GNU libc has much nicer (in the sense of much nicer interface
designs)  non-standard tsearch functions, but we've ignored
those to keep to the official Single Unix Specification
standard interfaces.

Libdwarf Namespace
-----------------

In libdwarf we are careful to name things visible to callers
(and in libdwarf.h) starting with with dwarf (for public stuff)
or _dwarf (for functions in the library not intended for
public use.  Structs begin with Dwarf.  Macros begin with DW
(dwarf.h is full of those!).



Memory allocation
-----------------

In general, be wary of performing any arithmetic operations
in an argument to malloc.  You should explicitly check for
integer overflow yourself in any more complex situations.
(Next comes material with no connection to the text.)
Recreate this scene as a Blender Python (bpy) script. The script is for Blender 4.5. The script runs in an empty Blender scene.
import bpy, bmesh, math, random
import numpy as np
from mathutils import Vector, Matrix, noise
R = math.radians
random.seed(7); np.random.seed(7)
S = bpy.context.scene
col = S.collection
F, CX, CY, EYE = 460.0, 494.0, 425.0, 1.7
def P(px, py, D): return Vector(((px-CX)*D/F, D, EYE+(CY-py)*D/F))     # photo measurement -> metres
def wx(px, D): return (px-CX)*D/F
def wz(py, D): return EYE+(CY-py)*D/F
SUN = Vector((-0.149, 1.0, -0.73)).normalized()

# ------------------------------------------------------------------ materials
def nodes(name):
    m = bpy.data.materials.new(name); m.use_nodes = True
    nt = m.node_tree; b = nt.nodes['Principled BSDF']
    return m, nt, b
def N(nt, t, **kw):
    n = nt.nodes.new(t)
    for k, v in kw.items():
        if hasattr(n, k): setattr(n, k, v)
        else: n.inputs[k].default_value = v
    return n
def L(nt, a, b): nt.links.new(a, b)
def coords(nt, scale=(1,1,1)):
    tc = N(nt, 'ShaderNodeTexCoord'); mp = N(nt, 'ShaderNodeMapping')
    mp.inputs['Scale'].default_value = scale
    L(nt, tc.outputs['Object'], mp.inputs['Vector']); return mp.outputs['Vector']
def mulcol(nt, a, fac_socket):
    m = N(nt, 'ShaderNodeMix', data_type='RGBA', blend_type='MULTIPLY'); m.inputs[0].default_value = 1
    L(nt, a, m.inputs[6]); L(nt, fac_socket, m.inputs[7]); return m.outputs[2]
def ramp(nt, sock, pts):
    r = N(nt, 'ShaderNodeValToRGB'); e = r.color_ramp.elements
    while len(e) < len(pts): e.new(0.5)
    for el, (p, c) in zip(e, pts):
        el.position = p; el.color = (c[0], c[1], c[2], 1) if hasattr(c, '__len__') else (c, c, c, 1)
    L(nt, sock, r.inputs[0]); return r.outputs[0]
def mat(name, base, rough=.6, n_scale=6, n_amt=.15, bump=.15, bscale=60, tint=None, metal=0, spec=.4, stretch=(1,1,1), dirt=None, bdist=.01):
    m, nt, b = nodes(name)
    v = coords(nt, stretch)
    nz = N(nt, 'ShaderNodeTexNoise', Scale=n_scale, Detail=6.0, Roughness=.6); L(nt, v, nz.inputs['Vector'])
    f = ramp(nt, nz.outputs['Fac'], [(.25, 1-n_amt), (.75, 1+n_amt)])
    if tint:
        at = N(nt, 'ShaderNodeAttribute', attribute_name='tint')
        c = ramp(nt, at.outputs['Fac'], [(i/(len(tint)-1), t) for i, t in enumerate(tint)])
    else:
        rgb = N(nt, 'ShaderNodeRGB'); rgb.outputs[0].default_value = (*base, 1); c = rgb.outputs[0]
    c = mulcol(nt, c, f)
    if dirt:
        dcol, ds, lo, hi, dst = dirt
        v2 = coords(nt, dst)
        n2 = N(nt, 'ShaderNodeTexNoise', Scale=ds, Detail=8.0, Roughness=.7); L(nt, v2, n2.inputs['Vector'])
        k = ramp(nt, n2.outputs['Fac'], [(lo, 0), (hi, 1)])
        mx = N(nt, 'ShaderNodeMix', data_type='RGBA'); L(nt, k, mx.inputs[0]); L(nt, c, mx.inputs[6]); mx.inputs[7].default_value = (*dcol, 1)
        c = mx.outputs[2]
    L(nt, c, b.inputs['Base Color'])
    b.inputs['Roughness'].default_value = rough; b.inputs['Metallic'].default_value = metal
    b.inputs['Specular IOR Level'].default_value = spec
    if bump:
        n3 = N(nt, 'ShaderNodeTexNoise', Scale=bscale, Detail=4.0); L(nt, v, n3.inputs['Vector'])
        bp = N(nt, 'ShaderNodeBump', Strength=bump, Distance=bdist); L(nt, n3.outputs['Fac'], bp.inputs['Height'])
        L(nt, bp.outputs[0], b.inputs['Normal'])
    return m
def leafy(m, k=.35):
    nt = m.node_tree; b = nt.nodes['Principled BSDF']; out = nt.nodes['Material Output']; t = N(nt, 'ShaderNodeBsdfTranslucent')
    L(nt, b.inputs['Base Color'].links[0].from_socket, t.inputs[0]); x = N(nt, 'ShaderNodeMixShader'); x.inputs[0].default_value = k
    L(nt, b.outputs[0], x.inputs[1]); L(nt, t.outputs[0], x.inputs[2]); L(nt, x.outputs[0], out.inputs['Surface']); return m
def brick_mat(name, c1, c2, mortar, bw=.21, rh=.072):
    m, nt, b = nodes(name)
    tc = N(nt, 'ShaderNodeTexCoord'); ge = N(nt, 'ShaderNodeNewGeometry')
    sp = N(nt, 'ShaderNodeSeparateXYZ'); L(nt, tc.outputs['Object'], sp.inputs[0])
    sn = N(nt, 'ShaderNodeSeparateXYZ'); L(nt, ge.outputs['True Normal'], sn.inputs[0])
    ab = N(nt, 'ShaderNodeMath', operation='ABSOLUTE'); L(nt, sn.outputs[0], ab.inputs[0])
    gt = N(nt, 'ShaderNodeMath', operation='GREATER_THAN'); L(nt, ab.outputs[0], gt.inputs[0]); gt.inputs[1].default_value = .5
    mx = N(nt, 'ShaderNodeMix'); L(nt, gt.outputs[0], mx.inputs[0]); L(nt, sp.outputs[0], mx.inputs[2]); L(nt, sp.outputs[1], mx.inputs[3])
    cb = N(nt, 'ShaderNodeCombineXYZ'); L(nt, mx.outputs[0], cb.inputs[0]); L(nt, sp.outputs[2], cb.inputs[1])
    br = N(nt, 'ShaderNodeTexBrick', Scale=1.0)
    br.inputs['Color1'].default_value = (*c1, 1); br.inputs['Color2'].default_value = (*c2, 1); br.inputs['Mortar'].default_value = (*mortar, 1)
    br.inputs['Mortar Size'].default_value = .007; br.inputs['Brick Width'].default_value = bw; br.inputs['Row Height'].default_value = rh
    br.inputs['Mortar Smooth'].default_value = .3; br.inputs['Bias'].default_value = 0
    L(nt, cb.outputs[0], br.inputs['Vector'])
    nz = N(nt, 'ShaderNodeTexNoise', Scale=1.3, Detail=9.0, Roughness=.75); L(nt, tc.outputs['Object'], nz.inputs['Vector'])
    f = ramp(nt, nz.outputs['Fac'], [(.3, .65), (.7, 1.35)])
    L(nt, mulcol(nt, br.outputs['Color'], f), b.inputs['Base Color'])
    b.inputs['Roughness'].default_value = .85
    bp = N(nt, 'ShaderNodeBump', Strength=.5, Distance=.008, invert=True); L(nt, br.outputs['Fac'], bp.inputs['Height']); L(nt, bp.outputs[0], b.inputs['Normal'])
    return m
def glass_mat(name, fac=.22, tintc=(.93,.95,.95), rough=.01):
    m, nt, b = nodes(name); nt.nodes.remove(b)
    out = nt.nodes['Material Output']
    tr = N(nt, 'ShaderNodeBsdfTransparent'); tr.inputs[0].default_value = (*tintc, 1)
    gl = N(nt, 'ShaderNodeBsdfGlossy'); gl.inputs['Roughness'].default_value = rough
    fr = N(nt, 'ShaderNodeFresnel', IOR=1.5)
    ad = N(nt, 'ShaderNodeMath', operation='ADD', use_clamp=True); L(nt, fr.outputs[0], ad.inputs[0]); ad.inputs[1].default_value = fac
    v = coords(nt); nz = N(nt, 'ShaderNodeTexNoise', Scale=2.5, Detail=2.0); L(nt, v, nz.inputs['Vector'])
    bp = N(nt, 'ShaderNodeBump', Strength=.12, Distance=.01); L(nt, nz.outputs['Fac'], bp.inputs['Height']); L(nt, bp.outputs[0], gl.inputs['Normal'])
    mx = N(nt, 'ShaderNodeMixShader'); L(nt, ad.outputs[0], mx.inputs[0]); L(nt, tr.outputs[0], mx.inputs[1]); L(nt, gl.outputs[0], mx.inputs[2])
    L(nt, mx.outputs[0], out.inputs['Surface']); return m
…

In libdwarf most allocations use _dwarf_alloc() instead of
malloc.  And the tables of valid types (which are predefined
in libdwarf) allow for constructor/destructor functions.
The _dwarf_alloc() code keeps a record of what is allocated
so a careless user can simply call dwarf_finish() at the end
and all the allocated data will be freed that was not already
freed via  user calls to dwarf_dealloc().

Checking For Overflow
---------------------

Libdwarf and dwarfdump are often dealing with offsets and
indexes read from disk object files and all such should be
checked before use.  That approach means that dwarfdump (and
libdwarf callers in general) need not check the things that
libdwarf has returned (at least those libdwarf could check).

When it is possible that  X +Y might overflow make every effort
to check X an Y independently before attempting an addition.
If you are confident X and Y are sensible (given available data
like section sizes) you can add them and then determine if
the sum (say an offset) is still within the relevant section
or data-item usable range.

There are many libdwarf-internal functions to read data from
an object, and all of them require an end-pointer argument
so the code can easly check for corrupt object-file or DWARF
values without duplicating the error-code-setting.

Dwarfdump Flags Data
---------------------

Dwarfdump has a large number of options and nearly all  the
option  values are recorded as fields in a single global
structure  glflags (see dwarfdump.c).  Option data not in that
structure should be moved into it, in general. This makes
it much simpler to find instances using flags and to know,
reading dwarfdump source, when flags are being referred to..

The text in this document (not the examples!)  was formatted
with the vi command "!}fmt -64"...without the quotes.